Если бы, далее, вдохновившись полученными результатами, указанная корова сделала попытку построения педагогической системы, то несомненно, в основу ее было бы положено изучение приемов сопоставления различных материальных поверхностей и красочных пятен. Успешное осуществление этой системы с неоспоримой очевидностью должно привести учащегося к созданию рембрандтовских шедевров.
Производство в указанном выше понимании как цель, – и объективный метод в понимании эстетического материализма, как прием, – лежит в основе тех попыток организации «Вхутемаса», которые делаются сейчас в Петрограде во имя совершенно отвлеченной ненависти к Академии.
В одной из статей, посвященных вопросам современного искусства, А. В. Луначарский, указывая на ненужность футуристического творчества, говорит, что Советская Россия приветствовала бы сейчас появление картин по своей формальной и идейной значительности равных «Явлению Христа» Иванова или «Боярыне Морозовой» Сурикова. Эти слова – выражения определенного вкуса, разделяемого, вероятно, большинством любящих искусство людей.
Но из них надо сделать и практические выводы. Ал. Иванов кончил курс Академии и Суриков кончил курс Академии. Мы знаем о творческих страданиях Иванова и убеждены, что в них повинна старая Академия (вероятно, впрочем, не в той степени, как это принято думать).
Новая школа должна быть построена иначе. Она не должна повторять ошибок старой Академии.
Это сознают все мыслящие об искусстве люди. Эта мысль легла в основу тех новых программ, которые в прошлом году осуществлялись Академией в условиях самого тяжелого материального положения и еще более тяжелой борьбы с крайними «левыми», находившими себе иногда неожиданную и интенсивную поддержку.
Существовать дальше в этих условиях школа не может. Вопрос о ней должен быть решен немедленно и окончательно.
Или Академия, учащая писать картины, развивающая способность восприятия и преподающая «творческие» приемы, или «Вхутемас», считающий, что Ал. Иванову было бы полезнее заняться переплетным делом, и что исторические картины Сурикова были бы лучше, если бы вместо писания с натуры он учил ся наращивать краску. Лучше отдать ребенка чужой матери в надежде, что он сбежит от нее, когда она заставит его нищенствовать по трамваям, чем в продолжение долгих месяцев следить, как его медленно перепиливают циркулярами и распоряжениями на радость художественной бюрократии.
1922.
Назад к искусству!
Под шутовским колпаком, которым с угрожающей значительностью, воображая его от времени до времени шлемом Минервы, размахивал Маринетти, оказался пустой череп великосветского ловеласа.
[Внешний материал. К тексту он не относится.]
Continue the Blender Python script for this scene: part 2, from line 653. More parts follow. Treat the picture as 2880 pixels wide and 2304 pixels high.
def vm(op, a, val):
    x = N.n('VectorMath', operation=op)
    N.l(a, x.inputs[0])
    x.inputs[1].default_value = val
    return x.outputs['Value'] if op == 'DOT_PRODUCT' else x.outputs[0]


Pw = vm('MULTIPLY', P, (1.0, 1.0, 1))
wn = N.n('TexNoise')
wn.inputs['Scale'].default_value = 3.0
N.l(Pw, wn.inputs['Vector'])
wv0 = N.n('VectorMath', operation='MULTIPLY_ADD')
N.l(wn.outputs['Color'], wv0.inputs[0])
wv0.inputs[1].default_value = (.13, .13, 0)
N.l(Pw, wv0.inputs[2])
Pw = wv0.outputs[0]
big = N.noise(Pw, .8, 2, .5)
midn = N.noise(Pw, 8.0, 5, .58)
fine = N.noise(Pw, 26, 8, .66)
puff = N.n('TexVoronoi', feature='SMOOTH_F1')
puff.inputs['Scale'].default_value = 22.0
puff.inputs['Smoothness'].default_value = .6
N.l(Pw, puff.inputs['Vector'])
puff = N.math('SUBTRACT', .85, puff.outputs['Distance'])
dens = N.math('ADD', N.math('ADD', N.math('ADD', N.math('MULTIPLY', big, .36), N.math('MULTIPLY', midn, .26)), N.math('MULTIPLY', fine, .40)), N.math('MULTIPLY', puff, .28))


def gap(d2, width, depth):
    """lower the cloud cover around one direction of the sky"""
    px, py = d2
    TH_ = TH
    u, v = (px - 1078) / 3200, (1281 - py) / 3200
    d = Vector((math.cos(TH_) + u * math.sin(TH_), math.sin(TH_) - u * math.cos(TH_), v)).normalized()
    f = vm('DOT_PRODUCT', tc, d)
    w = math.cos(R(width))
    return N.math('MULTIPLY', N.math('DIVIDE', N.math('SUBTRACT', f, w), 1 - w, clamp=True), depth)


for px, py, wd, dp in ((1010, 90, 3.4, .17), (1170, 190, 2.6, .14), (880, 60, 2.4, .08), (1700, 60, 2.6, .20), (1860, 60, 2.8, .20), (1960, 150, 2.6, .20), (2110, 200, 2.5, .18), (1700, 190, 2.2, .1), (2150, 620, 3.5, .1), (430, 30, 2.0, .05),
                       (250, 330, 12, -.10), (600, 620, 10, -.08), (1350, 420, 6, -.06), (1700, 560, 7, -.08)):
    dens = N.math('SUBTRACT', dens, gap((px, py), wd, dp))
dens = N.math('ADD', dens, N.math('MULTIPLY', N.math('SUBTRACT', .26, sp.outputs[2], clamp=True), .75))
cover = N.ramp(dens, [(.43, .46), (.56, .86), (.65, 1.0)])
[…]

Аргонавты, выехавшие в поиски за современностью, вернулись ни с чем. Часть их – дадаисты, дикие, – во имя очищения искусства скинувшие за борт своего ковчега все пары чистых, пристали к необитаемым островам и, раздевшись догола, орут дикарские песни вокруг упавшего с неба камня. Другие – в припадке истерии – пытаются кончить жизнь под колесами машины.
А полководцы «в отступлении».
Пикассо выставляет натуралистические рисунки, «в манере Энгра». Футуристы Kappa, Северини и др. работают под старое итальянское искусство.
Эпигоны, профессионалы манифестов и скандалов, слетевшиеся в Берлин вместе с мировыми спекулянтами и отбросами эмигрантщины на кровавые раны Германии, спешат на скорую руку поставить себе прижизненные монументы, чувствуя, что если не они сами, то кто же за них это сделает?
И наши, когда-то неистовые «исты», грозившие закидать музеи своими шутовскими колпаками, доживают преждевременную старость в собственном музее.
Футуризм, кубизм, супрематизм… отходят в вечность. Мир праху их. Не надо слез! Они жили полной жизнью, пользуясь кредитом истории благодаря заслугам своих предков, и не уплатили своих долгов, впав в детство.
Правда, «дикие» будут еще доплясывать, как курица без головы, свои последние канканы, и восхитившиеся «инженерией» строители вавилонских башен в последний раз воспоют хруст своих костей под оборотами винта. Маринетти на удивление дам изобретет «одоризм», сделав открытие, что его нос по-разному воспринимает различные запахи, а наши теоретики низшей ступени будут от времени до времени погружаться в «новую для них область мысли» (согласно признания Малевича: «супрематизм») или в более знакомую им область политической спекуляции.
Это не важно. Экстремизм погиб. Окончательно и безвозвратно во всем блеске своих конструкций и организаций, кинетизма и динамизма, фактур и живописных ценностей – всего того, что раньше носило искусство как привычные и незаявляющие о себе одеяния, и что теперь развевается угрожающим чучелом на плечах чиновников из Охобра.